Evanston Now did a feature on our White City playwright, Rick Kinnebrew!
Long before there were nearly as many “true crime” podcasts as there are actual true crimes, there was a different form of mystery which aimed at the ear and the mind, and not the eye.
Radio drama.
In the 1930s and 40s, families gathered ’round the Philco, RCA, or Atwater-Kent to follow the adventures of Superman or Dick Tracy or the Shadow.
Of course, those stories were not actually true, but they did combine voices, sound effects, and cliff-hanger segments to keep listeners on the edge of their seats.
Rick Kinnebrew.
Rick Kinnebrew, an Evanstonian and retired employee at the Evanston Public Library, does not recall those programs first- hand … he’s too young … but became a fan growing up.
“As a child,” Kinnebrew recalls, “I listend to 33 1/3 rpm recordings of old-time radio shows.”
And so, as an adult, Kinnebrew penned a radio mystery play of his own : “White City, An Audible Exhibition on H.H Holmes, Murderer.”
It’s the story of a man who Encyclopedia Britannica.com says is “widely considered the country’s first serial killer,” with, depending on whom you choose to believe, from 20 to 200 victims.
A postcard image from the World’s Columbian Exposition.
If H.H. Holmes, multiple murders and the “White City” seem a bit familiar, they were also the subject of a best-selling book in 2003, “The Devil in the White City,” the story of an evil man who moved to Chicago and during the 1893 World’s Columbian Exposition (the “White City” fairgrounds) killed people in his torture-chamber-equipped hotel and incinerated the bodies.
Holmes, whose real name was Herman Mudgett, really was a doctor.
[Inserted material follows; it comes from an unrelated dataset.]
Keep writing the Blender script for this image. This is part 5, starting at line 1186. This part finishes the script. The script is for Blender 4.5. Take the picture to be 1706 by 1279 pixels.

But he was also a killer and a con man whose victims were often dispatched as part of an insurance fraud scam that put money in Holmes’ pocket.
Kinnebrew wrote his play in 1999-2000. But before he could get it produced, Erik Larson’s “White City” book was published.
“I thought, oh well, that killed my script,” Kinnebrew recalls.
“I just put it away in a drawer.”
But in 2019, Kinnebrew did what he calls a “major rewrite,” which ultimately ended up as a radio play, put on by Chicago’s “Theater in the Dark,” an audio performance company.
A Theater in the Dark cast members at work.
The show was recently broadcast live, and can now be downloaded.
A radio play, Kinnebrew says, “is the antidote to your visual world. Find a dark, cozy space, turn off your screen, and crank up your headphones.”
There’s a cast of nine voices, including a narrator who holds the show together, Holmes and Holmes’ associates and victims.
“Our shows combine the written word, human voices, rich sounscapes and original music,” says the Theater in the Dark website.
“You don’t have visuals,” Kinnebrew says, “except you do … in your mind.”
Sound, Kinnebrew notes, “can evoke pictures, say, of the morgue. The echo can help you visualize the stony walls of the place,” he adds.
Sound effects range from a ferris wheel at the Exposition to the creaking gallows where Holmes was hanged, in 1896, not in Chicago, but in Pennsylvania. Despite Holmes’ claims of multiple killings, and contemporary accounts of lots of bodies, he was only tried and convicted for one death, of a business associate and partner in swindling.
Kinnebrew is now moving on to other projects. He’s working on a screenplay about a train robber in post-Civil War Alabama, who was, like Holmes, “a real person.”
“History really sparks my imagination,” he says.
If you’d like to hear “White City, An Audible Exhibition on H.H. Holmes, Murderer,” you can do so by going to atheaterinthedark.com.
And because the production can be downloaded, you could say it too, is sort of a podcast.
It all comes full circle. Cue the sound effects!